Christopher Perna, president of MedAmerica Insurance Company, Rochester, N.Y., said of the article that he was "very disappointed that's what the public is hearing about our industry."
Perna pointed to studies by the Robert Woods Johnson Foundation showing LTC policyholders were very satisfied with the product and with the delivery of benefits. Caregivers, too, said the fact their loved ones had policies alleviated their own stress.
"We're not getting credit for the value of the product," Perna said. "We're passionate about what we do and are discouraged when the press publishes instances where things did not go well. The reality is that people are well served by our product."

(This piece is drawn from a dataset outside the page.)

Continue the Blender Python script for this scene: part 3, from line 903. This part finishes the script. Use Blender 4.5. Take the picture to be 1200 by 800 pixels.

Walter Jones Jr., assistant vice president, Raymond James, Tampa, Fla., thinks if there are excessive denial of claims, it could be a sign state regulators aren't doing their jobs. Beyond that, producers also have to check the financial integrity of the carriers they represent, Jones counsels. "You need to be very careful about the quality of the companies you deal with."
Adverse publicity always causes some people to be far more cautious about buying LTC insurance, and that is not good, Jones says. "It would be more beneficial to the general public if the New York Times put it in the context of the overall industry."
Producers, too, can exert pressure to be sure claims are handled in good faith, he argues. "We should all make a point of dealing with companies with strong reputations," he says. "Do they pay claims? Do they treat customers well? Is customer complaint resolution a forte of theirs?"
Cameron Truesdell, chief executive of LTC Financial Partners, Kirkland, Wash., says he has had few claims denied.
"I'm not saying some companies don't have issues," he says, "but companies like Genworth, MetLife, Hancock and Travelers aren't the problem. They bend over backwards to pay claims."
Moreover, he argues, LTC loss ratios are mandated by state regulations.
He calls the Times article and the reaction to it a "one week's annoyance." He points to an American Association for Long Term Care Insurance estimate that the industry is averaging payouts of $8 billion a year as a sign that carriers in general are treating customer claims fairly.